* OBJECTIVE
Reproduce the lines of the material exactly, excluding every image.

* SUPPLIED INFORMATION
# # #

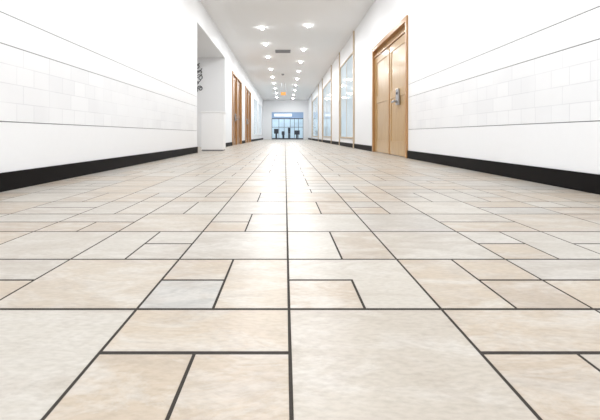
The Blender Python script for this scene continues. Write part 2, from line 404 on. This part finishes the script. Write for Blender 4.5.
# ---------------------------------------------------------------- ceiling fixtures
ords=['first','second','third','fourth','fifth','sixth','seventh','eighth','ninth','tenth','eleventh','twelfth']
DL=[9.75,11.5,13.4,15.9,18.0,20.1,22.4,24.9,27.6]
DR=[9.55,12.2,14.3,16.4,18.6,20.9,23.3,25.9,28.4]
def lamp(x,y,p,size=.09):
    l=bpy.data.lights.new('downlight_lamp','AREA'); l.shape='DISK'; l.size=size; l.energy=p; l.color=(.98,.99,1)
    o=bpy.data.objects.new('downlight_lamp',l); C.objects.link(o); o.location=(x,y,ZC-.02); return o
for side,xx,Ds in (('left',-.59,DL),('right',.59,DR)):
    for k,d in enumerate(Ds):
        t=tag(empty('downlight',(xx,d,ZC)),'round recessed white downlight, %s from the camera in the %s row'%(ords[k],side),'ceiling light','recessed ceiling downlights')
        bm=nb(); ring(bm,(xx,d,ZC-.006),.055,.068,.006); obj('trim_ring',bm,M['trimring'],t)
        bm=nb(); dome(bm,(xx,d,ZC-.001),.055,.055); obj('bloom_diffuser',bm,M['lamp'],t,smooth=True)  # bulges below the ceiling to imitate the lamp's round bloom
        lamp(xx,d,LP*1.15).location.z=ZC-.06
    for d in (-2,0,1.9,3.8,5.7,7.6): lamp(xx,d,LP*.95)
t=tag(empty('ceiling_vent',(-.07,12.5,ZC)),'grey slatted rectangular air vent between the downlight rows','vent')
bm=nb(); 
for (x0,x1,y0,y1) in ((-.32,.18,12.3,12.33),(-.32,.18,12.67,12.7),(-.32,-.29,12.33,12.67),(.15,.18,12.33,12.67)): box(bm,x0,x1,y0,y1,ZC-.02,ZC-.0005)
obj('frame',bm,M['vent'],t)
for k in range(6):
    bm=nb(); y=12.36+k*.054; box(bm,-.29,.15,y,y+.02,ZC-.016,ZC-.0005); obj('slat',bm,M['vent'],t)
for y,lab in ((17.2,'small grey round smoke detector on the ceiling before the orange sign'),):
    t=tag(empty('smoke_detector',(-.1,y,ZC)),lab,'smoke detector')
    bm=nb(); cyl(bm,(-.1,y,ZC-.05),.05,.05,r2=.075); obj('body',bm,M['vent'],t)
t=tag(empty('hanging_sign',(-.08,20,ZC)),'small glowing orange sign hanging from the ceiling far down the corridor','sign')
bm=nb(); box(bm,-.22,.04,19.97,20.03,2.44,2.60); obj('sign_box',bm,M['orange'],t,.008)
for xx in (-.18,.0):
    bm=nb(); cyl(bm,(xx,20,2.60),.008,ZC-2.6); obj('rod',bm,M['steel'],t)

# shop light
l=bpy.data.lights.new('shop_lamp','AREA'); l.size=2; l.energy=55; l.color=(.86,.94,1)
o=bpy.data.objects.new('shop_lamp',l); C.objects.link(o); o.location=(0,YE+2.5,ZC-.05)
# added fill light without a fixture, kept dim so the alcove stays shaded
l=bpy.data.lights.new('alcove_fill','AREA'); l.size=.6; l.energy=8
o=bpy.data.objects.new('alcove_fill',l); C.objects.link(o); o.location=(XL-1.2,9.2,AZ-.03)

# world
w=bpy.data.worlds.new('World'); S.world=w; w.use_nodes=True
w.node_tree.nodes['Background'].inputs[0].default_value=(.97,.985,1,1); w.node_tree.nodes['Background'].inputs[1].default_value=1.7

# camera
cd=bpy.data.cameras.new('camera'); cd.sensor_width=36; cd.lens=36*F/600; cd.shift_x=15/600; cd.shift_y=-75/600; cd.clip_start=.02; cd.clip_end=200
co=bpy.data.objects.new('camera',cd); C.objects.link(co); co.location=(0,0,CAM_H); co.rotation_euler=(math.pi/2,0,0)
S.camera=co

# # #

* TASK SOLUTION
The Blender Python script for this scene continues. Write part 2, from line 404 on. This part finishes the script. Write for Blender 4.5.
# ---------------------------------------------------------------- ceiling fixtures
ords=['first','second','third','fourth','fifth','sixth','seventh','eighth','ninth','tenth','eleventh','twelfth']
DL=[9.75,11.5,13.4,15.9,18.0,20.1,22.4,24.9,27.6]
DR=[9.55,12.2,14.3,16.4,18.6,20.9,23.3,25.9,28.4]
def lamp(x,y,p,size=.09):
    l=bpy.data.lights.new('downlight_lamp','AREA'); l.shape='DISK'; l.size=size; l.energy=p; l.color=(.98,.99,1)
    o=bpy.data.objects.new('downlight_lamp',l); C.objects.link(o); o.location=(x,y,ZC-.02); return o
for side,xx,Ds in (('left',-.59,DL),('right',.59,DR)):
    for k,d in enumerate(Ds):
        t=tag(empty('downlight',(xx,d,ZC)),'round recessed white downlight, %s from the camera in the %s row'%(ords[k],side),'ceiling light','recessed ceiling downlights')
        bm=nb(); ring(bm,(xx,d,ZC-.006),.055,.068,.006); obj('trim_ring',bm,M['trimring'],t)
        bm=nb(); dome(bm,(xx,d,ZC-.001),.055,.055); obj('bloom_diffuser',bm,M['lamp'],t,smooth=True)  # bulges below the ceiling to imitate the lamp's round bloom
        lamp(xx,d,LP*1.15).location.z=ZC-.06
    for d in (-2,0,1.9,3.8,5.7,7.6): lamp(xx,d,LP*.95)
t=tag(empty('ceiling_vent',(-.07,12.5,ZC)),'grey slatted rectangular air vent between the downlight rows','vent')
bm=nb(); 
for (x0,x1,y0,y1) in ((-.32,.18,12.3,12.33),(-.32,.18,12.67,12.7),(-.32,-.29,12.33,12.67),(.15,.18,12.33,12.67)): box(bm,x0,x1,y0,y1,ZC-.02,ZC-.0005)
obj('frame',bm,M['vent'],t)
for k in range(6):
    bm=nb(); y=12.36+k*.054; box(bm,-.29,.15,y,y+.02,ZC-.016,ZC-.0005); obj('slat',bm,M['vent'],t)
for y,lab in ((17.2,'small grey round smoke detector on the ceiling before the orange sign'),):
    t=tag(empty('smoke_detector',(-.1,y,ZC)),lab,'smoke detector')
    bm=nb(); cyl(bm,(-.1,y,ZC-.05),.05,.05,r2=.075); obj('body',bm,M['vent'],t)
t=tag(empty('hanging_sign',(-.08,20,ZC)),'small glowing orange sign hanging from the ceiling far down the corridor','sign')
bm=nb(); box(bm,-.22,.04,19.97,20.03,2.44,2.60); obj('sign_box',bm,M['orange'],t,.008)
for xx in (-.18,.0):
    bm=nb(); cyl(bm,(xx,20,2.60),.008,ZC-2.6); obj('rod',bm,M['steel'],t)

# shop light
l=bpy.data.lights.new('shop_lamp','AREA'); l.size=2; l.energy=55; l.color=(.86,.94,1)
o=bpy.data.objects.new('shop_lamp',l); C.objects.link(o); o.location=(0,YE+2.5,ZC-.05)
# added fill light without a fixture, kept dim so the alcove stays shaded
l=bpy.data.lights.new('alcove_fill','AREA'); l.size=.6; l.energy=8
o=bpy.data.objects.new('alcove_fill',l); C.objects.link(o); o.location=(XL-1.2,9.2,AZ-.03)

# world
w=bpy.data.worlds.new('World'); S.world=w; w.use_nodes=True
w.node_tree.nodes['Background'].inputs[0].default_value=(.97,.985,1,1); w.node_tree.nodes['Background'].inputs[1].default_value=1.7

# camera
cd=bpy.data.cameras.new('camera'); cd.sensor_width=36; cd.lens=36*F/600; cd.shift_x=15/600; cd.shift_y=-75/600; cd.clip_start=.02; cd.clip_end=200
co=bpy.data.objects.new('camera',cd); C.objects.link(co); co.location=(0,0,CAM_H); co.rotation_euler=(math.pi/2,0,0)
S.camera=co